§ Provided entries
----
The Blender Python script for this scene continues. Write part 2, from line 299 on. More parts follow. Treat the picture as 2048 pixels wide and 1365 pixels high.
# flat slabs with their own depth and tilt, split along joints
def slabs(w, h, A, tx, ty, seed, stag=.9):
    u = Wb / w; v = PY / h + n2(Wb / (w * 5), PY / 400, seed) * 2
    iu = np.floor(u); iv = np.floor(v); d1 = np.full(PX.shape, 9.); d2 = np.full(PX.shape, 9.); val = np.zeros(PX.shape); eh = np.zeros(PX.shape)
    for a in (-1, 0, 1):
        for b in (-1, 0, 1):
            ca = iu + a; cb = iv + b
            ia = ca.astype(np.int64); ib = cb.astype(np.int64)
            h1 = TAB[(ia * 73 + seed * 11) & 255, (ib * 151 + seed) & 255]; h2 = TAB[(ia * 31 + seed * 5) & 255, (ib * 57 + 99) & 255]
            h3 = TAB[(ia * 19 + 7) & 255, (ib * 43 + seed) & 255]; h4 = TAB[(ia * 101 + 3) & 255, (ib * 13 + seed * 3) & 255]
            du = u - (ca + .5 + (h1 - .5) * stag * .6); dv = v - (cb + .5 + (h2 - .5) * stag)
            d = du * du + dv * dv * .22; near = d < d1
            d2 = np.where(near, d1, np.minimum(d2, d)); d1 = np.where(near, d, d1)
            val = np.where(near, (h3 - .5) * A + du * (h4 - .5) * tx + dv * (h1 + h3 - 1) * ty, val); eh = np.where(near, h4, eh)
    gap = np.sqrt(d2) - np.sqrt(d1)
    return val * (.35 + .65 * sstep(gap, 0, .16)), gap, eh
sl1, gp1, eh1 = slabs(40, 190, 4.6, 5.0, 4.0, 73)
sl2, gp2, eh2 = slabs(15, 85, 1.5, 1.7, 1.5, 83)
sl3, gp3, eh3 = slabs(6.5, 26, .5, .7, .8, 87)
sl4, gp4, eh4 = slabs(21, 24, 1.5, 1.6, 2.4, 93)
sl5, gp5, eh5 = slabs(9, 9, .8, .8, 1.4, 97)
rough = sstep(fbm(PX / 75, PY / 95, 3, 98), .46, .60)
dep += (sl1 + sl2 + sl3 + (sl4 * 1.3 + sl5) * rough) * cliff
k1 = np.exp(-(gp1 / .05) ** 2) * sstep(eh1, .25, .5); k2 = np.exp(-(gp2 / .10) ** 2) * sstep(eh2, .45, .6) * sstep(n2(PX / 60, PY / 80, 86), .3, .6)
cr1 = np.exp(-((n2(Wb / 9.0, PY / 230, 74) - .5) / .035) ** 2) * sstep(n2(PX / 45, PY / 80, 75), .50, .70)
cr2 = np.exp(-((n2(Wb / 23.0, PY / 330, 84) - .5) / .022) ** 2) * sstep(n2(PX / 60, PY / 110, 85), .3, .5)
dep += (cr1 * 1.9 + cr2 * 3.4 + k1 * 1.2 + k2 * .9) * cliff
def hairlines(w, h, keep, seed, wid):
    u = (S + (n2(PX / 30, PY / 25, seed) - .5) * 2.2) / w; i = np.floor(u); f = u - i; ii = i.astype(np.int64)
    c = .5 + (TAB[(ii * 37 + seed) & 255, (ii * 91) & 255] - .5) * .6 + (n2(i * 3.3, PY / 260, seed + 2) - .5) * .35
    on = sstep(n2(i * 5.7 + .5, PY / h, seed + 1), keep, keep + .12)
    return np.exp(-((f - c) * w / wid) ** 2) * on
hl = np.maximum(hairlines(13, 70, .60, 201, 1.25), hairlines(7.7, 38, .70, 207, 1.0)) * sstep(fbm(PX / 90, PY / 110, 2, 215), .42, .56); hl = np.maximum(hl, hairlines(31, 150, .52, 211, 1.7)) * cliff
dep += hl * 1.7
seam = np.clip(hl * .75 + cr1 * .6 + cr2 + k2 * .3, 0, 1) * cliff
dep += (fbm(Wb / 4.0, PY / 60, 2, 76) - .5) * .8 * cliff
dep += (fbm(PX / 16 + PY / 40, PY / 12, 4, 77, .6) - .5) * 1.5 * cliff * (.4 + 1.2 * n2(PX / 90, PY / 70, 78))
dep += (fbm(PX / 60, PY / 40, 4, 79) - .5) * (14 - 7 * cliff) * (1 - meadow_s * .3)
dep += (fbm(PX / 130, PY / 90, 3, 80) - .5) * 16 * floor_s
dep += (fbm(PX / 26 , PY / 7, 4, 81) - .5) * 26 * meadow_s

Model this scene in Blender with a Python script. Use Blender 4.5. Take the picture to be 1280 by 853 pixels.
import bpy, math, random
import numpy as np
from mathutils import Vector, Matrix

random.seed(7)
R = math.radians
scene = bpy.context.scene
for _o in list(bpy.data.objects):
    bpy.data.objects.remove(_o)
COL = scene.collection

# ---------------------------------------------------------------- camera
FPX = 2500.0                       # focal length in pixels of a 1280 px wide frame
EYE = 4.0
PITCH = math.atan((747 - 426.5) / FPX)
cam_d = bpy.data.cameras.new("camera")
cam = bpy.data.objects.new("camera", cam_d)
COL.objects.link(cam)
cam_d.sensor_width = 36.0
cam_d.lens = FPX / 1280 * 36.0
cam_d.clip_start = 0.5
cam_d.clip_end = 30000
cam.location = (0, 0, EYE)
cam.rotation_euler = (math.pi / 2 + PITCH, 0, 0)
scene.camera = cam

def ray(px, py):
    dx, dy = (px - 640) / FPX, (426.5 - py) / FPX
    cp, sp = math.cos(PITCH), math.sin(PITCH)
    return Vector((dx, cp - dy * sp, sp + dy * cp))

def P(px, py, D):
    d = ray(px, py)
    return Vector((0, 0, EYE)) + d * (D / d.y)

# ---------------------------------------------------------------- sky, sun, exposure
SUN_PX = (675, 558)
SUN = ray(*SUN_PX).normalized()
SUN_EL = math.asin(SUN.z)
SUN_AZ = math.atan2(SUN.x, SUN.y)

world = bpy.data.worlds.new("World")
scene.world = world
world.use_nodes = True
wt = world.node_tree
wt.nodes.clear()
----
§ Given exercise
Quote all of the entries exactly as they appear.

§ Finished answer
The Blender Python script for this scene continues. Write part 2, from line 299 on. More parts follow. Treat the picture as 2048 pixels wide and 1365 pixels high.
# flat slabs with their own depth and tilt, split along joints
def slabs(w, h, A, tx, ty, seed, stag=.9):
    u = Wb / w; v = PY / h + n2(Wb / (w * 5), PY / 400, seed) * 2
    iu = np.floor(u); iv = np.floor(v); d1 = np.full(PX.shape, 9.); d2 = np.full(PX.shape, 9.); val = np.zeros(PX.shape); eh = np.zeros(PX.shape)
    for a in (-1, 0, 1):
        for b in (-1, 0, 1):
            ca = iu + a; cb = iv + b
            ia = ca.astype(np.int64); ib = cb.astype(np.int64)
            h1 = TAB[(ia * 73 + seed * 11) & 255, (ib * 151 + seed) & 255]; h2 = TAB[(ia * 31 + seed * 5) & 255, (ib * 57 + 99) & 255]
            h3 = TAB[(ia * 19 + 7) & 255, (ib * 43 + seed) & 255]; h4 = TAB[(ia * 101 + 3) & 255, (ib * 13 + seed * 3) & 255]
            du = u - (ca + .5 + (h1 - .5) * stag * .6); dv = v - (cb + .5 + (h2 - .5) * stag)
            d = du * du + dv * dv * .22; near = d < d1
            d2 = np.where(near, d1, np.minimum(d2, d)); d1 = np.where(near, d, d1)
            val = np.where(near, (h3 - .5) * A + du * (h4 - .5) * tx + dv * (h1 + h3 - 1) * ty, val); eh = np.where(near, h4, eh)
    gap = np.sqrt(d2) - np.sqrt(d1)
    return val * (.35 + .65 * sstep(gap, 0, .16)), gap, eh
sl1, gp1, eh1 = slabs(40, 190, 4.6, 5.0, 4.0, 73)
sl2, gp2, eh2 = slabs(15, 85, 1.5, 1.7, 1.5, 83)
sl3, gp3, eh3 = slabs(6.5, 26, .5, .7, .8, 87)
sl4, gp4, eh4 = slabs(21, 24, 1.5, 1.6, 2.4, 93)
sl5, gp5, eh5 = slabs(9, 9, .8, .8, 1.4, 97)
rough = sstep(fbm(PX / 75, PY / 95, 3, 98), .46, .60)
dep += (sl1 + sl2 + sl3 + (sl4 * 1.3 + sl5) * rough) * cliff
k1 = np.exp(-(gp1 / .05) ** 2) * sstep(eh1, .25, .5); k2 = np.exp(-(gp2 / .10) ** 2) * sstep(eh2, .45, .6) * sstep(n2(PX / 60, PY / 80, 86), .3, .6)
cr1 = np.exp(-((n2(Wb / 9.0, PY / 230, 74) - .5) / .035) ** 2) * sstep(n2(PX / 45, PY / 80, 75), .50, .70)
cr2 = np.exp(-((n2(Wb / 23.0, PY / 330, 84) - .5) / .022) ** 2) * sstep(n2(PX / 60, PY / 110, 85), .3, .5)
dep += (cr1 * 1.9 + cr2 * 3.4 + k1 * 1.2 + k2 * .9) * cliff
def hairlines(w, h, keep, seed, wid):
    u = (S + (n2(PX / 30, PY / 25, seed) - .5) * 2.2) / w; i = np.floor(u); f = u - i; ii = i.astype(np.int64)
    c = .5 + (TAB[(ii * 37 + seed) & 255, (ii * 91) & 255] - .5) * .6 + (n2(i * 3.3, PY / 260, seed + 2) - .5) * .35
    on = sstep(n2(i * 5.7 + .5, PY / h, seed + 1), keep, keep + .12)
    return np.exp(-((f - c) * w / wid) ** 2) * on
hl = np.maximum(hairlines(13, 70, .60, 201, 1.25), hairlines(7.7, 38, .70, 207, 1.0)) * sstep(fbm(PX / 90, PY / 110, 2, 215), .42, .56); hl = np.maximum(hl, hairlines(31, 150, .52, 211, 1.7)) * cliff
dep += hl * 1.7
seam = np.clip(hl * .75 + cr1 * .6 + cr2 + k2 * .3, 0, 1) * cliff
dep += (fbm(Wb / 4.0, PY / 60, 2, 76) - .5) * .8 * cliff
dep += (fbm(PX / 16 + PY / 40, PY / 12, 4, 77, .6) - .5) * 1.5 * cliff * (.4 + 1.2 * n2(PX / 90, PY / 70, 78))
dep += (fbm(PX / 60, PY / 40, 4, 79) - .5) * (14 - 7 * cliff) * (1 - meadow_s * .3)
dep += (fbm(PX / 130, PY / 90, 3, 80) - .5) * 16 * floor_s
dep += (fbm(PX / 26 , PY / 7, 4, 81) - .5) * 26 * meadow_s

Model this scene in Blender with a Python script. Use Blender 4.5. Take the picture to be 1280 by 853 pixels.
import bpy, math, random
import numpy as np
from mathutils import Vector, Matrix

random.seed(7)
R = math.radians
scene = bpy.context.scene
for _o in list(bpy.data.objects):
    bpy.data.objects.remove(_o)
COL = scene.collection

# ---------------------------------------------------------------- camera
FPX = 2500.0                       # focal length in pixels of a 1280 px wide frame
EYE = 4.0
PITCH = math.atan((747 - 426.5) / FPX)
cam_d = bpy.data.cameras.new("camera")
cam = bpy.data.objects.new("camera", cam_d)
COL.objects.link(cam)
cam_d.sensor_width = 36.0
cam_d.lens = FPX / 1280 * 36.0
cam_d.clip_start = 0.5
cam_d.clip_end = 30000
cam.location = (0, 0, EYE)
cam.rotation_euler = (math.pi / 2 + PITCH, 0, 0)
scene.camera = cam

def ray(px, py):
    dx, dy = (px - 640) / FPX, (426.5 - py) / FPX
    cp, sp = math.cos(PITCH), math.sin(PITCH)
    return Vector((dx, cp - dy * sp, sp + dy * cp))

def P(px, py, D):
    d = ray(px, py)
    return Vector((0, 0, EYE)) + d * (D / d.y)

# ---------------------------------------------------------------- sky, sun, exposure
SUN_PX = (675, 558)
SUN = ray(*SUN_PX).normalized()
SUN_EL = math.asin(SUN.z)
SUN_AZ = math.atan2(SUN.x, SUN.y)

world = bpy.data.worlds.new("World")
scene.world = world
world.use_nodes = True
wt = world.node_tree
wt.nodes.clear()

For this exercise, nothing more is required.